Now, a note on left communism. Left communism can be viewed as political accretion based on a progressive sloughing off from the Leninist Left. First there was the contentious political relationship between Rosa Luxemburg and Lenin, followed by the disaffection of Trotsky and Bukharin on the left in the Bolshevik party. Various Left fractions in the Bolshevik party attempted reform from within, most significantly Sapronov’s Democratic Centralists, Kollontai’s Workers Opposition, and Miasnikov’s Workers Group. Finally, leftist tendencies congealed against the Bolsheviks in the Third International, on the one hand the council communism of the Dutch and German Left as represented by Pannekoek, Ruhle, and Gorter and on the other hand Bordiga’s ultra-party communism on the Italian Left. Social revolutions are sine qua non for left communists, which laud them in principle while often being highly critical of specific instances. The need to shorten, if not entirely eliminate the transition to true communism, is the objective of much of left communism.

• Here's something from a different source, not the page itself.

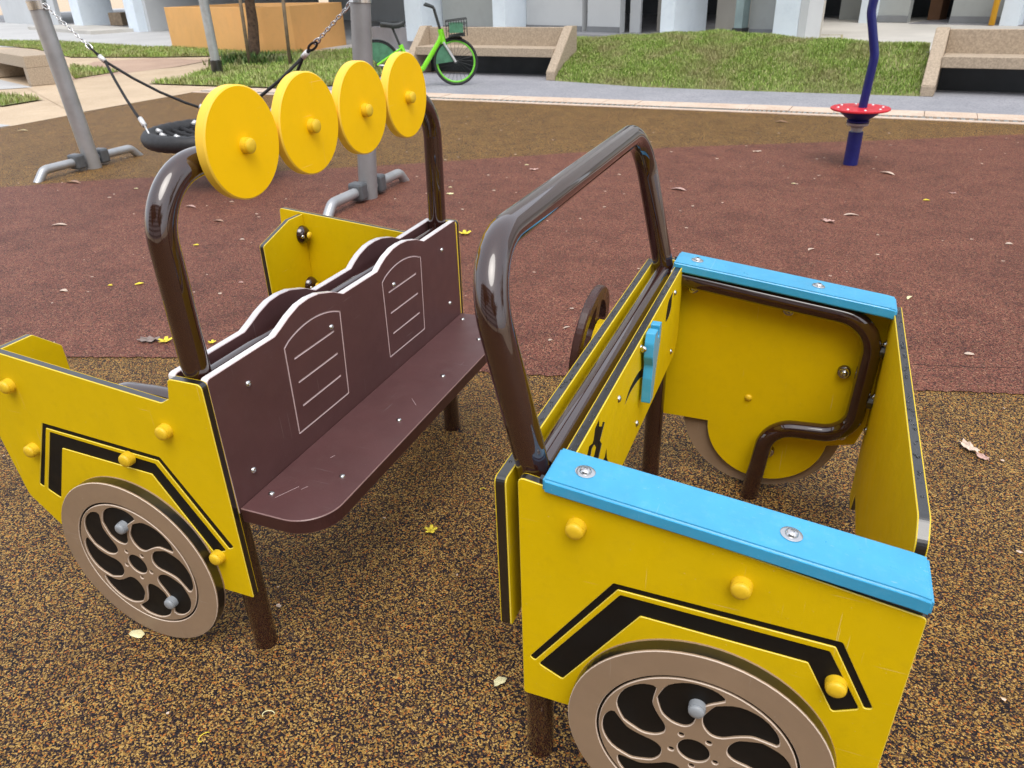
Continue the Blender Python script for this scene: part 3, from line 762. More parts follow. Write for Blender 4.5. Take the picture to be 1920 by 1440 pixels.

Between the first and second World Wars, mass movements of workers and peasants were dominated primarily by Marxism and Leninism, and secondarily by various types of anarchism. Left communism ran a distant third, without much of a mass base to speak of. Yet anarchists and left communists frequently found themselves allied against social democrats and Leninists, and for unfettered social revolution. The POUM’s alliance on the barricades with the CNT/FAI during the 1937 Barcelona May Days during the Spanish civil war, as well as the anarchist/left communist blend exemplified by the Friends of Durruti, clearly made them political bedfellows. This affiliation continued with the roller coaster fall-and-rise of anarchist and left communist political fortunes from 1945 on, and today I talk about the anarcho/ultra anti-authoritarian milieu as an overarching category. Of course, there are differences. We’ll leave a discussion of that for a future column.

As for Hooligan Rules #1 and #2? Those too require more space than I have at the moment. Did you hear the one about the anarchist, the Marxist, and the rabbi who walk into a bar? The bartender says: “What is this, a joke?”